I don't want to minimize these folks and say that their days of serving the Lord are over, because I believe that is wrong also, but until there is a huge shake up in that church and some major pain that will come with it, it will continue to be a dying church.
This church has the "blessing/cursing" of being located near a large IFB college. The blessing portion is that the Pastor has all the young-on-fire-for-the-Lord-preacher-boys that he could ask for to help with his ministry. The curse is that he has all the young-on-fire-for-the-Lord-preacher-boys the he could ask for to help with his ministry. I am sure you could understand the benefits of this, but you are probably asking, why is it a bad thing or a cursing?
From my observations I saw:
- Much desire from the IFB preacher boys for evangelism and doctrinal purity.
- Much desire from the pastor to reach young people.
- Much resentment of the IFB preacher boys from some of the people in the church.

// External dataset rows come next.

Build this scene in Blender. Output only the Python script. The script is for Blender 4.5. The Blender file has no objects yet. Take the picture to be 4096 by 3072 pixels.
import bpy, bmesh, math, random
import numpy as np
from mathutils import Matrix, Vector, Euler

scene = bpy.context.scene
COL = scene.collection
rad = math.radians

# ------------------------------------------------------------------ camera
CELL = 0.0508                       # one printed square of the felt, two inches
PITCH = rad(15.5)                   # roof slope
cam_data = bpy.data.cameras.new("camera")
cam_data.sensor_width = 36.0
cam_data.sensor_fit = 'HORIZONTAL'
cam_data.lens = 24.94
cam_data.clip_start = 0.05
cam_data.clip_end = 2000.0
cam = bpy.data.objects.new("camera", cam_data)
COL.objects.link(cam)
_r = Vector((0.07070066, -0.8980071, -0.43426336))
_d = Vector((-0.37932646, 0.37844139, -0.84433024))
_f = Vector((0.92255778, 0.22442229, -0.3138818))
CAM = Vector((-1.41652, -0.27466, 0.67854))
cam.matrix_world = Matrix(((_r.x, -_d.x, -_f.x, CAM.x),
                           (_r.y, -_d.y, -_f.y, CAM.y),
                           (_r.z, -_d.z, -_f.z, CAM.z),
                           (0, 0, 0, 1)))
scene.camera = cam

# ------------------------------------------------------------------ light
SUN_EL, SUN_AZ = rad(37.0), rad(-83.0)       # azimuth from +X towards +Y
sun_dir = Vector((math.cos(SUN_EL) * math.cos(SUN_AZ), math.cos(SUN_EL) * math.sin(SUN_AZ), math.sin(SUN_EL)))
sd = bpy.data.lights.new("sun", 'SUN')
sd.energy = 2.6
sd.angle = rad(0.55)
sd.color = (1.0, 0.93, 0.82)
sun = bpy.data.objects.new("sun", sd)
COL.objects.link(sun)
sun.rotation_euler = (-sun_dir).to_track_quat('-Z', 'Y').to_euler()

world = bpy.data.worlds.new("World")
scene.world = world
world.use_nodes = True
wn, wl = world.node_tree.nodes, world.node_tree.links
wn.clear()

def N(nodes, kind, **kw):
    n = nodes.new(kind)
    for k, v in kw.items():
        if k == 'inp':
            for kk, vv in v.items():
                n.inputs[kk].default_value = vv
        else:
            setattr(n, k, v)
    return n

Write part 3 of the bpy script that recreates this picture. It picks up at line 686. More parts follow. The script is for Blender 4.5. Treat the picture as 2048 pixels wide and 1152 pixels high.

- A lack of "engagement" from the IFB preacher boys in the life of the people of the church. They were there to do a job, please don't get in the way with your problems, questions, or issues, thankyouverymuch!
- "Restart" sydrome... from the preacher boys... sorry it's [summer/christmas/thanksgiving] your on your own try to maintain what "we've" put together.
- "Hired-Guns" effect. Why should we go out on visitation? Isn't that why we have these "kids" here?

1 Comments:
My former church was a dying church. Trust me... Looking at it now, it's definitely God holding the thing together. My father-in-law pastored the church for 19 years before passing away. The church grew to capacity, then something happened that caused almost half of the members to leave. Then jobs started being transferred. Eventually the church went from 120 to 40. It was all mostly older folks. The teen group went down to 3 and they never really cared to invite their friends or go out looking for new teens. My father-in-law died and the church went down to a regular 20 people with 2 teens, one graduated and the other just didn't care to come. They got a pastor who was all about soul winning, but was too young and prideful and almost destroyed what was left of the church (he was there 2 months). The weird thing was, after he left, all the people who didn't do anything started picking up the slack. These people hadn't done anything in 10 years. They had a man in the church who was a lay preacher, his daughter played the piano, the 2-month pastor had established new deacons and trustees (which was about the only good thing he did) and they were on fire with making repairs and helping folks in the church, and the people were unified. I think they realized the state they were in. They started soul winning and recently got a godly new pastor. They've had their first baptism in a long time and people have come to join the church and souls are being saved. There are no teens anymore, but the junior church is building greatly because of the young families coming with their children. I guess sometimes we see the now, but God knows what's in the future. It could be that this dying church is being healed and God will restore it fully again.
The point of this comment? I have no idea. Just commenting.